Hampton's silhouette is clean and low-key: track arms, a compact back profile, and legs that keep the piece from reading as heavy in a room. At 86.5 inches wide, it reads as a proper king sofa, enough seating for three adults without dominating the space. The frame is positioned as a daily-use sleeper, not a weekend-guest piece.
Conversion is via the Hybrid mechanism. You set the loose back cushions aside, lift the front edge of the seat, and the back lays flat. Two steps, no tools, no dragging a metal frame out from underneath. It's fully manual, not power-assisted. Once open, the bed extends out from the wall, so you need 86.5 inches of clear floor depth to fully open it.
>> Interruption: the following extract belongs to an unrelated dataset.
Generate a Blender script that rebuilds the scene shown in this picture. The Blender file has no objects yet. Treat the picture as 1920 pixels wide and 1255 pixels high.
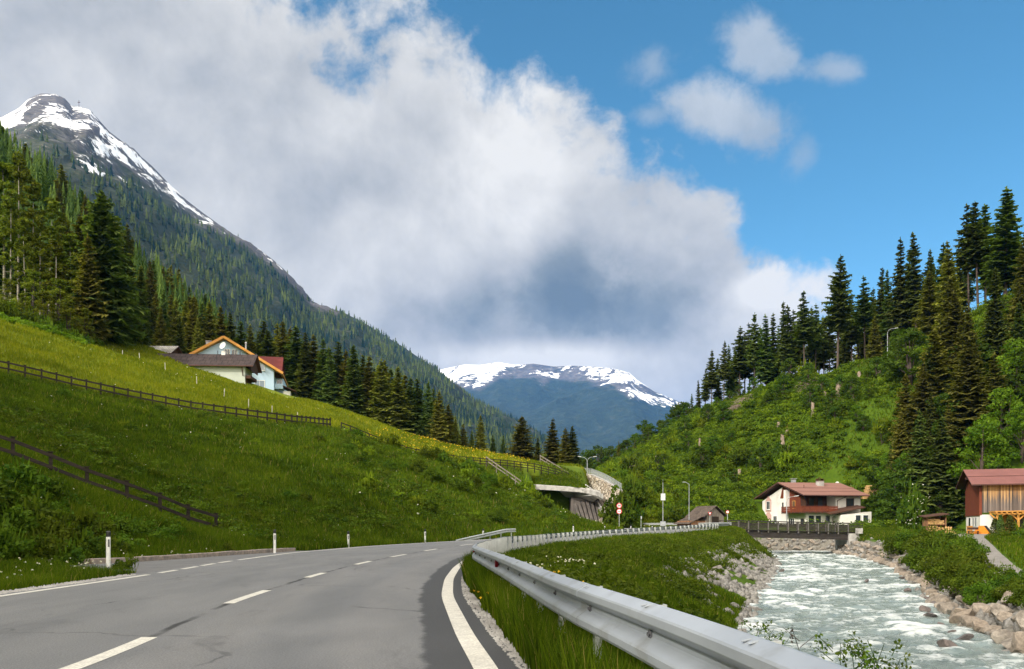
import bpy, bmesh, math, random
import numpy as np
from mathutils import Vector, Matrix, Euler
SC = bpy.context.scene
COL = SC.collection
rng = np.random.default_rng(7)
random.seed(7)
R = math.radians

# ---------------------------------------------------------------- camera
F, CX, HY, CH = 1500.0, 960.0, 990.0, 1.15     # focal length in photo pixels, centre column, horizon row, eye height
def P(px, py, d):
    return Vector(((px - CX) / F * d, d, CH + (HY - py) / F * d))
cam = bpy.data.cameras.new("camera")
cam_o = bpy.data.objects.new("camera", cam); COL.objects.link(cam_o)
cam.sensor_width = 36.0; cam.lens = F / 1920 * 36.0
cam.shift_y = (HY - 627.5) / 1920.0
cam.clip_start = 0.1; cam.clip_end = 30000
cam_o.location = (0, 0, CH); cam_o.rotation_euler = (R(90), 0, 0)
SC.camera = cam_o

# ---------------------------------------------------------------- light and exposure
SUN_EL, SUN_DIR = 35.0, (-0.74, -0.67)
SUN_STRENGTH = 3.6
SC.view_settings.view_transform = 'Standard'; SC.view_settings.look = 'None'
SC.view_settings.exposure = 0.15; SC.view_settings.gamma = 1.0
SC.view_settings.use_curve_mapping = False
_n = math.hypot(*SUN_DIR)
sun_vec = Vector((SUN_DIR[0] / _n * math.cos(R(SUN_EL)), SUN_DIR[1] / _n * math.cos(R(SUN_EL)), math.sin(R(SUN_EL))))
sl = bpy.data.lights.new("sun", 'SUN'); sl.energy = SUN_STRENGTH; sl.angle = R(0.6); sl.color = (1.0, 0.93, 0.82)
sun_o = bpy.data.objects.new("sun", sl); COL.objects.link(sun_o)
sun_o.rotation_euler = (-sun_vec).to_track_quat('-Z', 'Y').to_euler(); sun_o.location = (-50, -30, 60)

class NT:
    """small helper for node trees"""
    def __init__(s, nt): s.nt = nt; s.n = nt.nodes; s.l = nt.links
    def new(s, t, **kw):
        n = s.n.new(t)
        for k, v in kw.items():
            if k == 'inp':
                for kk, vv in v.items():
                    if hasattr(vv, 'is_output') or isinstance(vv, bpy.types.NodeSocket): s.l.new(vv, n.inputs[kk])
                    else: n.inputs[kk].default_value = vv
            else: setattr(n, k, v)
        return n
    def math(s, op, a, b=None, c=None, clamp=False):
        n = s.n.new('ShaderNodeMath'); n.operation = op; n.use_clamp = clamp
        for i, v in enumerate((a, b, c)):
            if v is None: continue
            if isinstance(v, bpy.types.NodeSocket): s.l.new(v, n.inputs[i])
            else: n.inputs[i].default_value = v
        return n.outputs[0]
    def mix(s, fac, a, b, blend='MIX'):
        n = s.n.new('ShaderNodeMix'); n.data_type = 'RGBA'; n.blend_type = blend
        for i, v in ((0, fac), (6, a), (7, b)):
            if isinstance(v, bpy.types.NodeSocket): s.l.new(v, n.inputs[i])
            elif i == 0: n.inputs[0].default_value = v
            else: n.inputs[i].default_value = (*v[:3], 1)
        return n.outputs[2]
    def noise(s, vec, scale, detail=3, rough=.55, dist=0.0):
        n = s.n.new('ShaderNodeTexNoise'); n.inputs['Scale'].default_value = scale
        n.inputs['Detail'].default_value = detail; n.inputs['Roughness'].default_value = rough
        n.inputs['Distortion'].default_value = dist
        if vec is not None: s.l.new(vec, n.inputs['Vector'])
        return n.outputs['Fac']
    def ramp(s, fac, stops, interp='LINEAR'):
        n = s.n.new('ShaderNodeValToRGB'); n.color_ramp.interpolation = interp
        el = n.color_ramp.elements
        while len(el) < len(stops): el.new(0.5)
        for e, (p, c) in zip(el, stops):
            e.position = p; e.color = (*c[:3], 1) if hasattr(c, '__len__') else (c, c, c, 1)
        s.l.new(fac, n.inputs[0]); return n.outputs[0]
    def sstep(s, x, a, b):
        n = s.n.new('ShaderNodeMapRange'); n.interpolation_type = 'SMOOTHSTEP'
        s.l.new(x, n.inputs['Value'])
        n.inputs['From Min'].default_value = a; n.inputs['From Max'].default_value = b
        return n.outputs['Result']

# ---------------------------------------------------------------- sky: Nishita + clouds that live in the sky's own directions
def build_world():
    w = bpy.data.worlds.new("World"); SC.world = w; w.use_nodes = True
    t = NT(w.node_tree); t.n.clear()
    tc = t.new('ShaderNodeTexCoord'); D = tc.outputs['Generated']
    sky = t.new('ShaderNodeTexSky', sky_type='NISHITA'); sky.sun_disc = False
    sky.sun_elevation = R(SUN_EL); sky.sun_rotation = math.atan2(SUN_DIR[0], SUN_DIR[1])
    sky.air_density = 1.0; sky.dust_density = 0.3; sky.ozone_density = 2.0; sky.altitude = 1300
    STR = 0.10
    skyc = t.new('ShaderNodeHueSaturation', inp={'Hue': 0.479, 'Saturation': 1.20, 'Value': 1.50, 'Color': sky.outputs[0]}).outputs[0]
    sep = t.new('ShaderNodeSeparateXYZ', inp={0: D})
    x, y, z = sep.outputs
    az = t.math('ARCTAN2', x, y)                     # 0 straight up the valley, + to the right
    el = t.math('ARCSINE', z)
    # height of the cloud bank's upper edge over each azimuth
    pts = [(300, -300), (470, -50), (540, 0), (620, 42), (720, 48), (800, 40), (860, 95), (960, 185), (1040, 235), (1100, 265), (1180, 320),
           (1260, 338), (1340, 380), (1400, 440), (1470, 500), (1540, 560), (1640, 640), (1900, 800)]
    tab = []
    for px, py in pts:
        u, v = (px - CX) / F, (HY - py) / F
        tab.append((math.atan(u), math.atan(v / math.sqrt(1 + u * u))))
    tab = [(-3.2, 0.50), (-2.4, 0.9), (-1.2, 1.3), (-0.7, 1.05)] + tab + [(0.9, 0.02), (1.6, 0.12), (2.3, 0.45), (3.2, 0.5)]
    cr = t.new('ShaderNodeFloatCurve')
    c = cr.mapping.curves[0]
    def nx(a): return (a + 3.3) / 6.6
    for i, (a, e) in enumerate(tab):
        if i < 2: c.points[i].location = (nx(a), e / 1.6)
        else: c.points.new(nx(a), e / 1.6)
    for p in c.points: p.handle_type = 'AUTO_CLAMPED'
    cr.mapping.update()
    t.l.new(t.math('DIVIDE', t.math('ADD', az, 3.3), 6.6), cr.inputs['Value'])
    top = t.math('MULTIPLY', cr.outputs[0], 1.6)
    # warp
    wn = t.new('ShaderNodeTexNoise'); wn.inputs['Scale'].default_value = 3.5; wn.inputs['Detail'].default_value = 4
    t.l.new(D, wn.inputs['Vector'])
    wv = t.new('ShaderNodeVectorMath', operation='SUBTRACT'); t.l.new(wn.outputs['Color'], wv.inputs[0]); wv.inputs[1].default_value = (.5, .5, .5)
    ws = t.new('ShaderNodeVectorMath', operation='SCALE'); t.l.new(wv.outputs[0], ws.inputs[0]); ws.inputs['Scale'].default_value = 0.085
    wa = t.new('ShaderNodeVectorMath', operation='ADD'); t.l.new(D, wa.inputs[0]); t.l.new(ws.outputs[0], wa.inputs[1])
    DW = wa.outputs[0]
    n1 = t.noise(DW, 5.0, 7, .56)
    n2 = t.noise(DW, 16.0, 6, .6)
    nn = t.math('ADD', t.math('MULTIPLY', t.math('SUBTRACT', n1, .5), .20), t.math('MULTIPLY', t.math('SUBTRACT', n2, .5), .20))
    d = t.math('ADD', t.math('SUBTRACT', top, el), nn)
    bank = t.sstep(d, -0.022, 0.040)
    nn2 = t.math('ADD', t.math('MULTIPLY', t.math('SUBTRACT', t.noise(DW, 11.0, 6, .62), .5), .36), nn)
    # small separate clouds, each a soft patch round its own direction
    def patch(px, py, rx, ry, amp, tilt=0.0):
        u, v = (px - CX) / F, (HY - py) / F
        a0, e0 = math.atan(u), math.atan(v / math.sqrt(1 + u * u))
        da = t.math('SUBTRACT', az, a0); de = t.math('SUBTRACT', el, e0)
        ct, st = math.cos(tilt), math.sin(tilt)
        a = t.math('ADD', t.math('MULTIPLY', da, ct / rx), t.math('MULTIPLY', de, st / rx))
        b = t.math('ADD', t.math('MULTIPLY', da, -st / ry), t.math('MULTIPLY', de, ct / ry))
        q = t.math('SQRT', t.math('ADD', t.math('MULTIPLY', a, a), t.math('MULTIPLY', b, b)))
        q = t.math('SUBTRACT', q, t.math('MULTIPLY', nn2, 8.5))
        return t.math('MULTIPLY', t.sstep(q, 1.30, 0.15), amp)
    sm = None
    for args in ((1225, 122, .036, .026, .34), (1425, 86, .048, .022, .56, -.55), (1555, 130, .042, .013, .46, -.12), (1330, 210, .080, .024, .70, -.36),
                 (1430, 245, .045, .026, .66, -.3), (1500, 288, .022, .022, .34), (1225, 215, .026, .014, .35),
                 (-700, 200, .3, .1, .8), (1460, 545, .066, .026, 1.0, .0)):
        m = patch(*args); sm = m if sm is None else t.math('MAXIMUM', sm, m)
    dens = t.math('MAXIMUM', bank, sm)
    # light and dark in the clouds: relief towards the sun, plus heavy grey bellies low down
    off = t.new('ShaderNodeVectorMath', operation='ADD'); t.l.new(DW, off.inputs[0]); off.inputs[1].default_value = (-0.035, -0.01, 0.05)
    n1b = t.noise(off.outputs[0], 5.0, 4, .5)
    n1a = t.noise(DW, 5.0, 4, .5)
    off2 = t.new('ShaderNodeVectorMath', operation='ADD'); t.l.new(DW, off2.inputs[0]); off2.inputs[1].default_value = (-0.014, -0.005, 0.022)
    rel = t.math('ADD', t.math('SUBTRACT', n1a, n1b), t.math('MULTIPLY', t.math('SUBTRACT', t.noise(DW, 13.0, 5, .6), t.noise(off2.outputs[0], 13.0, 5, .6)), .55))
    big = t.noise(D, 2.3, 3, .5)
    def blob(px, py, rx, ry, s):
        u, v = (px - CX) / F, (HY - py) / F
        a0, e0 = math.atan(u), math.atan(v / math.sqrt(1 + u * u))
        a = t.math('DIVIDE', t.math('SUBTRACT', az, a0), rx); b = t.math('DIVIDE', t.math('SUBTRACT', el, e0), ry)
        q = t.math('SQRT', t.math('ADD', t.math('MULTIPLY', a, a), t.math('MULTIPLY', b, b)))
        q = t.math('SUBTRACT', q, t.math('MULTIPLY', nn, 4.0))
        return t.math('MULTIPLY', t.sstep(q, 1.25, 0.2), s)
    br = t.math('ADD', t.math('MULTIPLY', rel, .80), t.math('ADD', 0.72, t.math('MULTIPLY', t.math('SUBTRACT', big, .5), 0.55)))
    for args in ((1060, 545, .075, .07, -.46), (1230, 570, .10, .06, -.30), (960, 590, .22, .05, -.22), (560, 330, .16, .16, -.10), (90, 60, .20, .10, -.16), (1000, 672, .16, .024, .34), (1480, 535, .07, .03, .50),
                 (820, 130, .10, .06, .12), (980, 330, .10, .10, .22), (60, 130, .07, .05, .12), (260, 240, .08, .06, .10)):
        br = t.math('ADD', br, blob(*args))
    cloud = t.ramp(br, [(0.0, (.28, .345, .385)), (0.28, (.43, .49, .515)), (0.52, (.73, .75, .755)), (0.78, (1.06, 1.05, 1.01)), (1.0, (1.36, 1.33, 1.26))])
    # gain added to unseen cloud overhead, behind and sunward, as fill for the foreground
    sd = t.new('ShaderNodeVectorMath', operation='DOT_PRODUCT'); t.l.new(D, sd.inputs[0]); sd.inputs[1].default_value = sun_vec
    over = t.math('MAXIMUM', t.sstep(el, 0.72, 1.15), t.sstep(y, 0.25, -0.35))
    glow = t.math('ADD', 1.0, t.math('ADD', t.math('MULTIPLY', over, 2.9), t.math('MULTIPLY', t.sstep(sd.outputs['Value'], 0.35, 0.97), 1.6)))
    cl = t.new('ShaderNodeVectorMath', operation='SCALE'); t.l.new(cloud, cl.inputs[0]); t.l.new(glow, cl.inputs['Scale'])
    cl2 = t.new('ShaderNodeVectorMath', operation='SCALE'); t.l.new(cl.outputs[0], cl2.inputs[0]); cl2.inputs['Scale'].default_value = 0.62 / STR
    warm = t.mix(over, (1, 1, 1), (1.10, 1.0, .87))
    cl3 = t.mix(1.0, cl2.outputs[0], warm, 'MULTIPLY')
    dens = t.math('MAXIMUM', dens, t.math('MULTIPLY', t.math('MAXIMUM', t.sstep(el, .85, 1.1), t.sstep(y, .05, -.3)), .85))  # extra cloud cover added out of view for more neutral fill
    col = t.mix(dens, skyc, cl3)
    bg = t.new('ShaderNodeBackground', inp={'Color': col, 'Strength': STR})
    out = t.new('ShaderNodeOutputWorld'); t.l.new(bg.outputs[0], out.inputs['Surface'])
    w.cycles.sampling_method = 'MANUAL'; w.cycles.sample_map_resolution = 512
build_world()
SC.cycles.use_denoising = True
SC.cycles.max_bounces = 6; SC.cycles.diffuse_bounces = 3; SC.cycles.glossy_bounces = 2; SC.cycles.transmission_bounces = 3
SC.cycles.transparent_max_bounces = 8; SC.cycles.volume_bounces = 1
SC.cycles.caustics_reflective = False; SC.cycles.caustics_refractive = False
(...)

That's the room-planning number.
The bed is a king: 76 inches wide by 80 inches long. The mattress is built into the frame at five inches thick: cold-cured, high-density HR foam certified to CertiPUR standards. Luonto rates it Daily Sleeper, meaning it's built for nightly use rather than occasional guests. The 17-inch seat height and 21.75-inch seat depth are on the moderate side; the foam isn't described as soft or firm on the source page.
The frame is solid spruce with mortise-and-tenon joinery and birch plywood, FSC and PEFC certified. Made in the EU. Upholstery runs to over a hundred fabrics and over a hundred leathers; you'll configure at point of sale with an authorized retailer, with four to six weeks from order to delivery.
Hampton king is the right choice if you want a king-size bed in a frame that doesn't announce itself as a sleeper sofa. Cross-shop it against the Haven King Sofa if you want a deeper seat (Haven's 23.5-inch seat depth is nearly two inches more than Hampton's 21.75) and a Hybrid Deluxe mechanism that opens in a single lift rather than two steps. Choose Hampton if the simpler, lower-profile look is the priority.